Cutting edge semiconductors require cutting-edge lithography equipment, tools that can be used to build chips with transistors that are unimaginably small and have a level of precision that is crazy high. ASML is one of the companies behind these cutting-edge chipmaking tools, and they are getting ready to deliver next-generation tools that will enable to creation of smaller, more advanced chips. 

To succeed their Extreme Ultra-Violet (EUV) technology, ASML are working on new high-numerical-aperture EUV (High-NA EUV) lithography tools that will enable the creation of more advanced lithography notes from companies like TSMC, Samsung, Intel, and other chipmaking foundries. All of today’s most advanced chips are currently made using today’s EUV lithography tools, and High-NA EUV tools will help enable the creation of more powerful semiconductors. 

ASML has confirmed that they plan to have their High-NA EUV lithography tools ready for commercial use in 2025, allowing chipmakers to benefit from these advanced tools in the latter half of this decade. These tools will help keep Moore’s Law alive during the Angstrom era of lithography nodes.

What does High-NA EUV bring to the table? 

The purpose of ASML’s advanced lithography tools is to allow manufacturers to create chips with smaller and smaller details. The smallest features that ASML’s tools can create is defined by the “critical dimension” of their tools, and there are two primary ways that ASML can decrease the size of these details. The first is to decrease the wavelength of the light that is used to create these lithographic details, and the second is to improve the optics, control and tooling of their machines to increase the accuracy and resolution of their tools. 

One of the best ways that ASML can improve the resolution of their lithography tools is to increase the numerical aperture of their tools. This is why ASML’s next-generation lithography machines are called high-numerical-aperture EUV (High-NA EUV) machines. With their new tools, ASML wants to push the capabilities of their Extreme Ultra-Violet lithography tools. 

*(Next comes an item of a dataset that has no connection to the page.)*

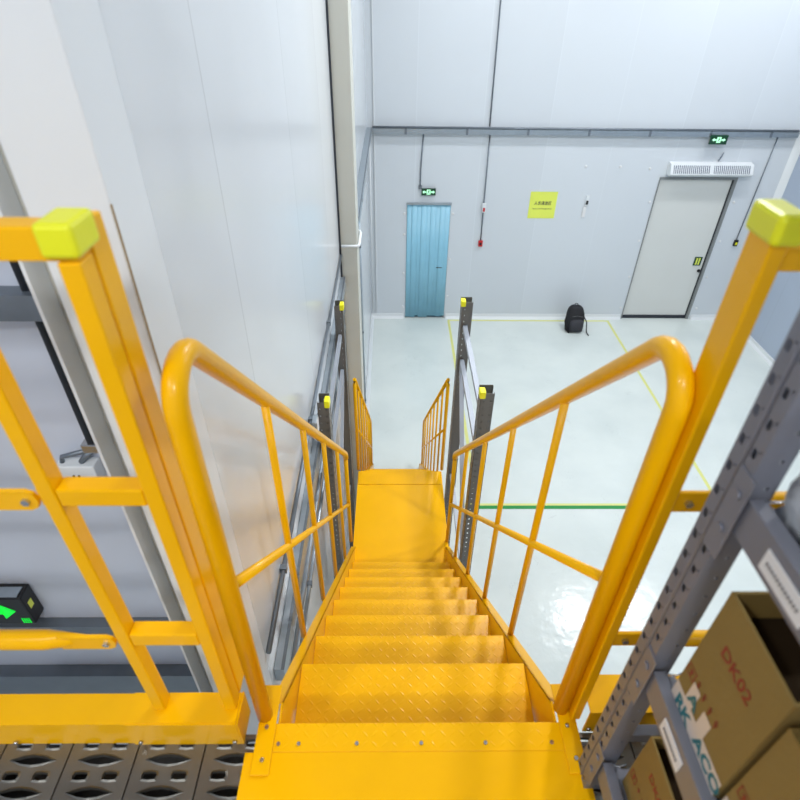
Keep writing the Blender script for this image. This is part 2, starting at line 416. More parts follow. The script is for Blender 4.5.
# upper stringers : plates whose top edge follows the nosings
def stringer(x0, x1, ya, za, yb, zb, hgt=.20):
    s = MB()
    dy, dz = yb-ya, zb-za; L = math.hypot(dy, dz)
    poly = [(x0, ya, za), (x0, yb, zb), (x0, yb, zb-hgt*1.3), (x0, yb-.06, zb-hgt*1.3), (x0, ya, za-hgt*1.45)]
    s.prism(poly, (x1-x0, 0, 0))
    return s
for sx in (0, 1):
    xi = SX0-.004 if sx == 0 else SX1+.004
    xo = xi-.030 if sx == 0 else xi+.030
    s = MB()
    # web
    ya, za, yb, zb = .66, 4.395, 2.66, 2.43
    wx0, wx1 = (xi-.005, xi) if sx == 0 else (xi, xi+.005)
    s.prism([(wx0, .615, ZM), (wx0, ya, za), (wx0, yb, zb+.03), (wx0, yb, zb-.16), (wx0, .76, 4.02), (wx0, .615, 4.1)], (wx1-wx0, 0, 0))
    # top flange
    fx0, fx1 = (xo, xi) if sx == 0 else (xi, xo)
    s.prism([(fx0, ya, za), (fx0, yb, zb+.03), (fx0, yb, zb+.025), (fx0, ya, za-.005)], (fx1-fx0, 0, 0))
    s.prism([(fx0, .76, 4.02), (fx0, yb, zb-.16), (fx0, yb, zb-.155), (fx0, .76, 4.025)], (fx1-fx0, 0, 0))
    s.build('stringer', M['yellow'], st)
# landing
ld_ = MB().box(-.285, .42, 2.36, 3.30, ZL-.005, ZL, bev=.0015)
ld_.box(-.285, -.275, 2.575, 3.46, ZL-.12, ZL-.005); ld_.box(.41, .42, 2.575, 3.46, ZL-.12, ZL-.005)
ld_.build('landing_plate', M['yellow'], st)
lw = MB().box(-.277, .408, 3.302, 3.455, ZL-.003, ZL+.004, bev=.0015); lw.box(-.277, .408, 3.448, 3.455, ZL-.05, ZL-.003)
lw.build('nosing_strip', M['diamond'], st)
# lower flight
NL = 10; rl = ZL/(NL+1); gl = .232
for n in range(NL):
    tread(3.455+.235+n*gl, ZL-(n+1)*rl)
for sx in (0, 1):
    xi = SX0-.004 if sx == 0 else SX1+.004
    wx0, wx1 = (xi-.006, xi) if sx == 0 else (xi, xi+.006)
    fx0, fx1 = (xi-.03, xi) if sx == 0 else (xi, xi+.03)
    s = MB(); ye = 3.46+.235+NL*gl
    s.prism([(wx0, 3.46, ZL-.14), (wx0, 3.60, ZL-.22), (wx0, ye, .10), (wx0, ye, 0), (wx0, ye-.2, 0), (wx0, 3.46, ZL-.36)], (wx1-wx0, 0, 0))
    s.prism([(fx0, 3.60, ZL-.22), (fx0, ye, .10), (fx0, ye, .095), (fx0, 3.60, ZL-.225)], (fx1-fx0, 0, 0))
    s.build('stringer', M['yellow'], st)
# landing legs
for x in (-.27, .385):
    MB().box(x, x+.03, 2.62, 2.65, 0, ZL-.125).build('support_leg', M['yellow'], st)
    MB().box(x, x+.03, 3.40, 3.43, 0, ZL-.125).build('support_leg', M['yellow'], st)

def arc(c, r, a0, a1, n, x):
    return [(x, c[0]+r*math.cos(a0+(a1-a0)*i/n), c[1]+r*math.sin(a0+(a1-a0)*i/n)) for i in range(n+1)]
def top_line(y): return 4.99-(y-1.08)*1.017       # centre line of the upper hand rail
def str_line(y): return 4.395-(y-.66)*.975
def upper_rail(x, yf):
    # foot -> up -> bend -> slope down -> short drop to the last baluster
    pts = [(x, yf, ZM+.013), (x, yf, 5.305)]
    a1 = PI/2-math.atan(1.017)
    cy, cz, rr = yf+.06, 5.325, .06
    pts += arc((cy, cz), rr, PI, a1, 9, x)
    yl = 2.72
    ye_, ze_ = pts[-1][1], pts[-1][2]
    rail = lambda y: ze_+(top_line(yl)-ze_)*(y-ye_)/(yl-ye_)
    pts += [(x, yl-.03, rail(yl-.03)), (x, yl-.008, rail(yl)), (x, yl, rail(yl)-.035), (x, yl, ZL+.01)]
    h = MB().tube(pts[:-1], .0185, 16).build('handrail', M['yellow'], st)
    MB().tube([(x, yl, top_line(yl)-.02), (x, yl, 2.45)], .014, 12).build('end_post', M['yellow'], h)
    MB().tube([(x, yf+.012, top_line(.66)-.515), (x, yl, top_line(yl)-.475)], .0115, 12).build('mid_rail', M['yellow'], h)
    for y in (1.07, 1.47, 1.88, 2.31):
        MB().tube([(x, y, str_line(y)-.004), (x, y, rail(y)-.008)], .0105, 12).build('baluster', M['yellow'], h)
upper_rail(-.303, .628); upper_rail(.413, .642)
def lower_rail(x):
    y0, y1 = 3.49, 5.85
    f = lambda y: 3.36-(y-y0)*.985
    h = MB().tube([(x, y0, ZL+.0-.01), (x, y0, f(y0)-.03), (x, y0+.02, f(y0)), (x, y1-.02, f(y1-.02)), (x, y1, f(y1)-.03), (x, y1, .18)], .014, 12).build('handrail', M['yellow'], st)
    MB().tube([(x, y0+.01, f(y0)-.48), (x, y1, f(y1)-.48)], .010, 10).build('mid_rail', M['yellow'], h)
    for k in range(1, 7):
        y = y0+k*(y1-y0)/7
        MB().tube([(x, y, f(y)-1.05), (x, y, f(y)-.008)], .0095, 10).build('baluster', M['yellow'], h)
lower_rail(-.285); lower_rail(.425)

# ------------------------------------------------------------------ guard gate left, guard rail right
def cap(name, x0, x1, y0, y1, z0, z1, parent):
    return MB().box(x0, x1, y0, y1, z0, z1, bev=.007).build(name, M['lime'], parent)
gl_ = thing('safety_gate', 'yellow tubular safety gate frame at the left of the stair head', 'gate', (-.36, .625, ZM))
P0, P1 = .600, .634
MB().box(-.377, -.350, P0, P1, ZM+.1015, 5.565, bev=.003).build('post', M['yellow'], gl_)
MB().box(-.535, -.510, P0, P1, ZM+.1015, 5.565, bev=.003).build('post', M['yellow'], gl_)
MB().box(-.386, -.350, .6385, .682, ZM+.1015, 5.598, bev=.003).build('post', M['yellow'], gl_)
MB().box(-1.9, -.350, P0, P1, 5.566, 5.606, bev=.003).build('top_rail', M['yellow'], gl_)
MB().box(-.509, -.378, P0+.001, P1-.001, 5.165, 5.20, bev=.003).build('cross_bar', M['yellow'], gl_)
MB().box(-.509, -.378, P0+.001, P1-.001, 4.762, 4.80, bev=.003).build('cross_bar', M['yellow'], gl_)
c = MB().box(-.386, -.343, .592, .652, 5.572, 5.612, bev=.006)
cc = c.build('corner_cap', M['lime'], gl_); cc['label'] = 'lime plastic corner cap'
for zc in (5.175, 4.768):
    a = MB(); xe = -.543
    a.prism([(xe-.11, .603, zc-.020), (xe-.016, .603, zc-.020), (xe-.004, .603, zc-.014), (xe, .603, zc), (xe-.004, .603, zc+.014), (xe-.016, .603, zc+.020), (xe-.11, .603, zc+.020)], (0, .008, 0))
    n = 14; rings = []
    for x, ry, rz in ((xe-.06, .004, .019), (xe-.10, .013, .0195), (xe-.14, .0195, .0195), (-1.9, .0195, .0195)):
        rings.append([(x, .612+ry*math.cos(2*PI*k/n), zc+rz*math.sin(2*PI*k/n)) for k in range(n)])
    a.loft(rings)
    arm = a.build('pivot_arm', M['yellow'], gl_)
    MB().tube([(xe-.018, .603, zc), (xe-.018, .598, zc)], .007, 6, sm=False).build('bolt', M['zinc'], arm)
    MB().box(xe-.002, -.5355, .6115, .619, zc-.018, zc+.018).build('lug', M['yellow'], gl_)
for x in (-.05, 0): pass
# toe boards
tb = thing('toe_board', 'yellow steel toe board along the deck edge left of the stairs', 'toe board', (-.9, .6, ZM))
b = MB().box(-2.0, -.595, .572, .576, ZM+.001, ZM+.097); b.box(-2.0, -.595, .576, .640, ZM+.093, ZM+.097)
b1 = b.build('board', M['yellow'], tb)
b = MB().box(-.594, -.347, .569, .573, ZM+.001, ZM+.099); b.box(-.594, -.347, .573, .640, ZM+.096, ZM+.1005)
b2 = b.build('board', M['yellow'], tb)
MB().box(-.346, -.342, .569, .642, ZM+.001, ZM+.1).build('end_plate', M['yellow'], tb)
for x, par in ((-.86, b1), (-.575, b2), (-.36, b2)):
    MB().tube([(x, .568, ZM+.02), (x, .563, ZM+.02)], .005, 8).build('screw', M['zinc'], par)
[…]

Once ASML has pushed their EUV technology as far as it can go, ASML will consider changing the wavelength of their lithography tools, moving beyond the “Extreme Ultra-Violet” (EUV) light that they currently use. This will not be a simple process, as it took a long time for the semiconductor industry to advanced EUV technology enough to make it ready for the mass production of semiconductors.  

Keeping Moore's Law Alive - ASML's latest tech will push the limits of EUV lithography

To create cutting-edge semiconductors, companies like ASML are working to beat the laws of physics into submission. Frankly, it is astounding that humanity is creating semiconductors with nanometre level precision, and even more astounding that we are aiming for even higher levels of accuracy.

Thanks to ASML’s announcement, we now know that High-NA EUV lithography tools will be ready for production in 2025, and those tools will enable another leap in semiconductor performance, and power efficiency. Better still, ASML believes that they can push their extreme ultraviolet technology in the future.